Tang H, Li Y, Shum KM. Adv. Struct. Eng. 2018; 21(2): 201-213.

Copyright

(Copyright © 2018, SAGE Publishing)

DOI

10.1177/1369433217713926

PMID

unavailable

Abstract

This study takes an ideal thin flat plate as a bridge deck section and derives its flutter derivatives at different angles of attack as well as different wind directions using computational fluid dynamics simulations. The effects of wind velocity distribution, angle of attack, and wind direction on flutter performance of a long-span suspension bridge under non-uniform inflow are then analyzed by the finite element program ANSYS. The results show that the adverse effects of higher wind velocities or larger angles of attack on the flutter performance of bridge are more remarkable than the beneficial effects of lower components when the inflow is non-uniform, leading to the reduction of flutter stability, and the decreasing range increases with the increase in non-uniformity of inflow.

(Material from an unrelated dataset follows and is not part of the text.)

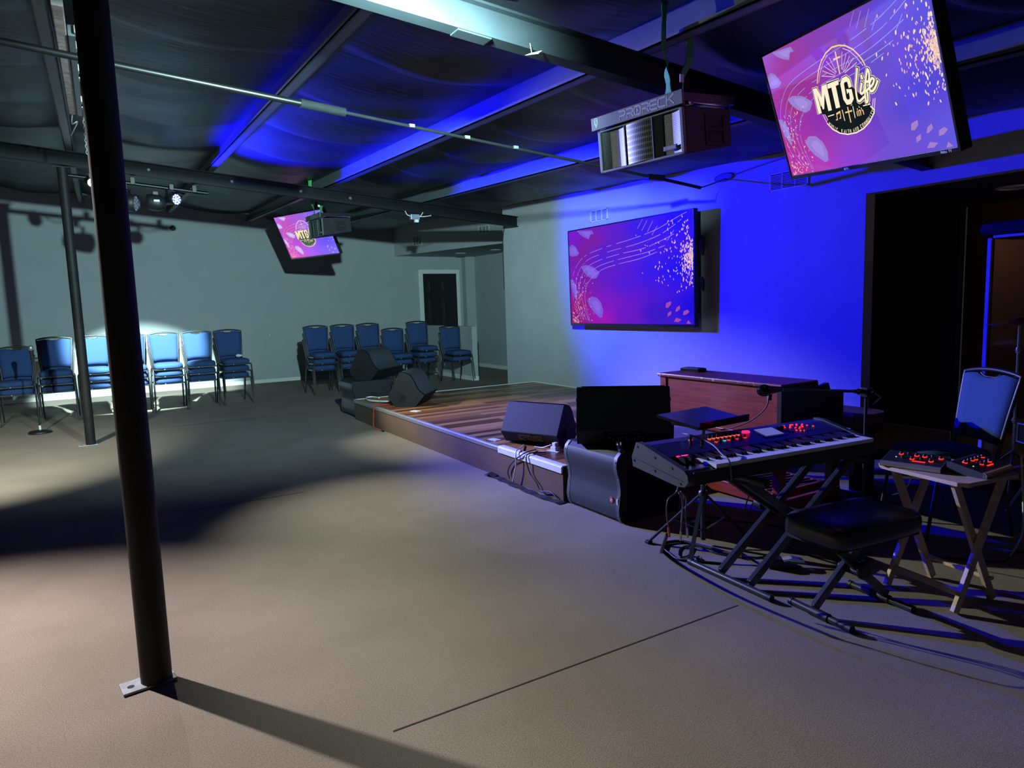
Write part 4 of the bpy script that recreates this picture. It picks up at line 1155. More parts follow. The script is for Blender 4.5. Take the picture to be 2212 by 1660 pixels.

Moreover, the flutter critical state of bridge could be even controlled by the antisymmetric torsional modal branch if the inflow with a larger angle of attack at which the streamlined plate presents the characteristics of a bluff body acts on the two ends of bridge simultaneously. For skew wind, increasing yaw angle is favorable to the improvement of the flutter critical wind speed of bridge, but the flutter performance is mainly governed by lower yaw angles when the inflow is non-uniform.